Ceci me permet de mentionner le dernier point très positif du roman : la satire permanente. Tout est sujet à moqueries en demi-teintes, personnages, situations, actions, entiments, tout. On retrouve à chaque page cette jubilation du foutage de gueule permanent. Ainsi la promotion du roman était-elle en accord avec son contenu (comme la promotion très compassée de L'a Possibilité d'une île correspondait au ton très Fig-Mag du roman).

Certes La Carte et le territoire n'a pas la puissance austère du précédent, la violence quasi pamphlétaire de Plateforme, le désespoir aigu d'Extension, la déprime chronique des Particules, c'est, surtout, un roman comique et cruel. En ce sens, il est très réussi.

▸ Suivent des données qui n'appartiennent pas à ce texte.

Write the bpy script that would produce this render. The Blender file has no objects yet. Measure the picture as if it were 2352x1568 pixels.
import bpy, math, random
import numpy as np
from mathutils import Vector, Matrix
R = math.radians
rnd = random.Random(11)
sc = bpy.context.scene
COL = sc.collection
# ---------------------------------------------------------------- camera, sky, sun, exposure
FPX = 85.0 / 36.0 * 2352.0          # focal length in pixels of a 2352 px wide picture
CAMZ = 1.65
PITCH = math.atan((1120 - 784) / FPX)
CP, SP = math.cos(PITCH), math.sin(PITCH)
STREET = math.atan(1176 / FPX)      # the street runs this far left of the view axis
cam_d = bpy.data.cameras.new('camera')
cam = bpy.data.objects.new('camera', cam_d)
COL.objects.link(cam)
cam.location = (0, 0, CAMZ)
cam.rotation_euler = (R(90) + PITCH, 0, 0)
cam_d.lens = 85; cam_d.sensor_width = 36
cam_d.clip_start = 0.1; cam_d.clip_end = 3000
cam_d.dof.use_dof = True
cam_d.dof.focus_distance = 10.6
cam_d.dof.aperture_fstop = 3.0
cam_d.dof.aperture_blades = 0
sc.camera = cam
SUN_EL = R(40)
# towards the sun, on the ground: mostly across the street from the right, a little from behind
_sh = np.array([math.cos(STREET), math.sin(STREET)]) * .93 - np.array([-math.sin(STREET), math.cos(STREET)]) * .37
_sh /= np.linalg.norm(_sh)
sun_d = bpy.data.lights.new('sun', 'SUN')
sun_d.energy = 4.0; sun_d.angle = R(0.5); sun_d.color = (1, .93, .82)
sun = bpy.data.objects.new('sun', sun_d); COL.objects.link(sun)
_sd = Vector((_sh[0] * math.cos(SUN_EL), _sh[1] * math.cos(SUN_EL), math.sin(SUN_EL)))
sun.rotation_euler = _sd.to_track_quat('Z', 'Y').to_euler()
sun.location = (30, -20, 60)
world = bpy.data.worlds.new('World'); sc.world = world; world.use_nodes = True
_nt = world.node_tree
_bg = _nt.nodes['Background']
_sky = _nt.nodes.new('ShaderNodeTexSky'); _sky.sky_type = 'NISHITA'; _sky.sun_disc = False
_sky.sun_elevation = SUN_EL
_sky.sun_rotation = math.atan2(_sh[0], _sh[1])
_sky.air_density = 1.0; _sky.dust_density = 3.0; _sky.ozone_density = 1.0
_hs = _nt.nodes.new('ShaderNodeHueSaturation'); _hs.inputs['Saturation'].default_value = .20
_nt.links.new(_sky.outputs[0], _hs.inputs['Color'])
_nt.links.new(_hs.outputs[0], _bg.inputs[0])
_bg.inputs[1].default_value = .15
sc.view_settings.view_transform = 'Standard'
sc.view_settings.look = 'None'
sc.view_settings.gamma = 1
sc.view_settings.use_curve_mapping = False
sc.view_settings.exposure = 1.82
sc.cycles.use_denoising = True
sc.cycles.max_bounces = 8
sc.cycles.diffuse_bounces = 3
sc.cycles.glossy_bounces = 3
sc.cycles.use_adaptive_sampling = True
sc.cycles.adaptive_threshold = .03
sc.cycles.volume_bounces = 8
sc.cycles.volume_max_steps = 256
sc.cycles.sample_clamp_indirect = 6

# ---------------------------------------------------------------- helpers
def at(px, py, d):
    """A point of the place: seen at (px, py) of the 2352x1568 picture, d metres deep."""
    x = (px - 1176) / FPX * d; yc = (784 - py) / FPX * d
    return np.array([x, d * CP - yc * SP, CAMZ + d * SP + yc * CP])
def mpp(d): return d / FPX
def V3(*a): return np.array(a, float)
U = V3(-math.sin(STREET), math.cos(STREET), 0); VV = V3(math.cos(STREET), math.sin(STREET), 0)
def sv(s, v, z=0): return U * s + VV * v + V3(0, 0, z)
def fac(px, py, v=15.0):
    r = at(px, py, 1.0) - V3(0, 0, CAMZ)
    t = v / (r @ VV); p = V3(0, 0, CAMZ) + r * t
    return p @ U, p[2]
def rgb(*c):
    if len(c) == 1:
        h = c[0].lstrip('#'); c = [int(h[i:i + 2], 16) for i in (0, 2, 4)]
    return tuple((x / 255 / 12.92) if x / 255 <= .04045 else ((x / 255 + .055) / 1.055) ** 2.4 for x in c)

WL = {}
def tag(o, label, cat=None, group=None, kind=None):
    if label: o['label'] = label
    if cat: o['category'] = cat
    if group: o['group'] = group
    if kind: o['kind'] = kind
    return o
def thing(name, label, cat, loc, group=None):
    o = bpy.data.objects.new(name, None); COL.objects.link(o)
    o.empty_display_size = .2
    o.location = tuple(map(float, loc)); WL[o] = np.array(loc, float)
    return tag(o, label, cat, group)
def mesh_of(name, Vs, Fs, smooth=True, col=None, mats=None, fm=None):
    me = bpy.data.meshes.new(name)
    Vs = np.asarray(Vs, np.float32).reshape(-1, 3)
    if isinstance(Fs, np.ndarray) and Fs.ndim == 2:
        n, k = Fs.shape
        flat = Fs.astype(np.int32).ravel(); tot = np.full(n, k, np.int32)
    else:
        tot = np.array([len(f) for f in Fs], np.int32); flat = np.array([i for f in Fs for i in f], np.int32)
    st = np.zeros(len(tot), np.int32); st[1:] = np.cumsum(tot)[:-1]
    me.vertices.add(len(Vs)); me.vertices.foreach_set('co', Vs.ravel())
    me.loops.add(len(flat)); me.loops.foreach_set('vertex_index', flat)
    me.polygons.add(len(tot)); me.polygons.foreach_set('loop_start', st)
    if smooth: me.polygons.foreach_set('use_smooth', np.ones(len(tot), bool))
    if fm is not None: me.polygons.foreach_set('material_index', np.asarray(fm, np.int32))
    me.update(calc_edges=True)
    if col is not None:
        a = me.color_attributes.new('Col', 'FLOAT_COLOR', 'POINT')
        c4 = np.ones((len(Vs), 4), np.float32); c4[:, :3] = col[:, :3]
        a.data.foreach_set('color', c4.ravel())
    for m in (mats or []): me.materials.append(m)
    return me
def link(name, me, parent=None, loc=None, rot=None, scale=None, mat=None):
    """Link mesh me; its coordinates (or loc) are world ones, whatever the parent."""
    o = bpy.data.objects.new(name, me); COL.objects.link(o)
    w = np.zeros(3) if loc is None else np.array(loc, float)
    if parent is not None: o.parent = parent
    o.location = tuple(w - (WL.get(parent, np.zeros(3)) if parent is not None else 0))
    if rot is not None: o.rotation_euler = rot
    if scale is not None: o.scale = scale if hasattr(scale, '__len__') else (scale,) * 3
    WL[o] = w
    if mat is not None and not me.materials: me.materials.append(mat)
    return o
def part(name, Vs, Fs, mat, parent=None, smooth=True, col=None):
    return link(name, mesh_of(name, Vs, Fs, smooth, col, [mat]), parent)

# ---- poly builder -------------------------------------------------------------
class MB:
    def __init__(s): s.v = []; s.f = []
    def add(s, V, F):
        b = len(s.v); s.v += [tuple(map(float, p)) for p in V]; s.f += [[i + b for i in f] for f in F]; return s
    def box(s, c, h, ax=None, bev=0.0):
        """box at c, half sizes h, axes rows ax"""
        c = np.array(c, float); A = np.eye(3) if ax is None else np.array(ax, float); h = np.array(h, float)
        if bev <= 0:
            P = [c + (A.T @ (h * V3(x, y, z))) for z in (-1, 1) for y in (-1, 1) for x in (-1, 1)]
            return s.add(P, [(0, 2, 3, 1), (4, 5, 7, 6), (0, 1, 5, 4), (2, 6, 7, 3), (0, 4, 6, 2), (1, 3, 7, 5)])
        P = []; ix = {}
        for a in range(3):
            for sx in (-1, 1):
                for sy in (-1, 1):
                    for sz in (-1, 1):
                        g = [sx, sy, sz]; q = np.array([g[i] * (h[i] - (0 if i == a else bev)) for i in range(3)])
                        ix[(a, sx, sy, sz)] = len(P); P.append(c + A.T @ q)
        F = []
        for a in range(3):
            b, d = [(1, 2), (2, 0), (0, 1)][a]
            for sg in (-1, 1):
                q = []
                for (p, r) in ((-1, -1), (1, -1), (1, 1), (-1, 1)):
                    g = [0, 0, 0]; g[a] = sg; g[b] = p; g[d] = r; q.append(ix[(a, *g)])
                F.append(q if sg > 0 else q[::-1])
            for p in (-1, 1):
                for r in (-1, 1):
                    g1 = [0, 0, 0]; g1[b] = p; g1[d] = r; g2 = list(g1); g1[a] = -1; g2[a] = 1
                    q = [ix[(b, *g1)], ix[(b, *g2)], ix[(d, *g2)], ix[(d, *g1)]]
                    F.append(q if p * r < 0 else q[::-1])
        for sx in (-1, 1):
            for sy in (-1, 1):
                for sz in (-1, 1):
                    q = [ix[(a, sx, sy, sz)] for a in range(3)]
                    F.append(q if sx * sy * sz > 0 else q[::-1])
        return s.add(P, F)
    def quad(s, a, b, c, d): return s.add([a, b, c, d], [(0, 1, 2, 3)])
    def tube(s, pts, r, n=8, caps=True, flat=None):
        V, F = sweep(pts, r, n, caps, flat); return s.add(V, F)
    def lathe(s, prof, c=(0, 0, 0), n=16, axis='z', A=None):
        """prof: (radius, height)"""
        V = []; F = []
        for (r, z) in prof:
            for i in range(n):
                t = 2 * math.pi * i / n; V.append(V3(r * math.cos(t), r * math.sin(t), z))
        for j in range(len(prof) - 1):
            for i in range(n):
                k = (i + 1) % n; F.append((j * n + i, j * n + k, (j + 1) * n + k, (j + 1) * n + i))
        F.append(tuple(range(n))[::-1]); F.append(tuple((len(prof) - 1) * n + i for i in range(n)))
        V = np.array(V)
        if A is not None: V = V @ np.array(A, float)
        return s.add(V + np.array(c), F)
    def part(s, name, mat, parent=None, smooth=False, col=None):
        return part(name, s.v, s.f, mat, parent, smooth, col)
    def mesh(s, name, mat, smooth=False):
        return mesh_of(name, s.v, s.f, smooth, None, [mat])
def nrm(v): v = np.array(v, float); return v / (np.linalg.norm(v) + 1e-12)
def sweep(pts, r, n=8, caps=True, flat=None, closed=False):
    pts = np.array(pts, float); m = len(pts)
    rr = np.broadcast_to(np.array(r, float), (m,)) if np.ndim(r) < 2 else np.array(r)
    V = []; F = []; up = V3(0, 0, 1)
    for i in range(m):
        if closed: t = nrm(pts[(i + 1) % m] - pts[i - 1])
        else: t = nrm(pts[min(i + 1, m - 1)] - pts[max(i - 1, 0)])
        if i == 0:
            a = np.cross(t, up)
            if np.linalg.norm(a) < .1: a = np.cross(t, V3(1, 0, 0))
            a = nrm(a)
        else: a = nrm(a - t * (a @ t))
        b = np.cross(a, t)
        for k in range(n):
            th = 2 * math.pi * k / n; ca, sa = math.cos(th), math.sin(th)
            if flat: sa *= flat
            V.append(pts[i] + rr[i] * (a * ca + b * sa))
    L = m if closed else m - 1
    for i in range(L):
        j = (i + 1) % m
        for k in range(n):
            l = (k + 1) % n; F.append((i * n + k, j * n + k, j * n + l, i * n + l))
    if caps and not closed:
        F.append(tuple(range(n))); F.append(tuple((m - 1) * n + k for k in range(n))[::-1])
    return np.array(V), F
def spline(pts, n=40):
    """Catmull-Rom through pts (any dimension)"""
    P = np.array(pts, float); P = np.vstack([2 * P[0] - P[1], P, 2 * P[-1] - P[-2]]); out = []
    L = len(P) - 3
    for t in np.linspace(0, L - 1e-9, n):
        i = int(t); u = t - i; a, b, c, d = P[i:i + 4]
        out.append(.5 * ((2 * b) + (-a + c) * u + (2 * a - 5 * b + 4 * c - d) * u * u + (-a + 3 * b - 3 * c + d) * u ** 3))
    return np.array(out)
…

On a beaucoup reproché à Houellebecq de manquer de style. Je trouve qu'il écrit fade et plat, comme l'est l'éclairage au néon dans les open-spaces d'aujourd'hui. Si ce n'est pas particulièrement sensible ici, c'est que le sujet sans doute s'y prête moins. La Carte et le territoire est un roman du monde de l'art et Houellebecq l'écrivain en reste en retrait, décrivant les événements sans prendre parti. Peu de choses à dire sur le style, en effet. Mais l'absence d'effets de style est une qualité, dans la culture française. De ce point de vue, Houellebecq s'affirme comme un auteur très français. Après le Goncourt, je gage qu'il vise désormais l'Académie via Le Figaro.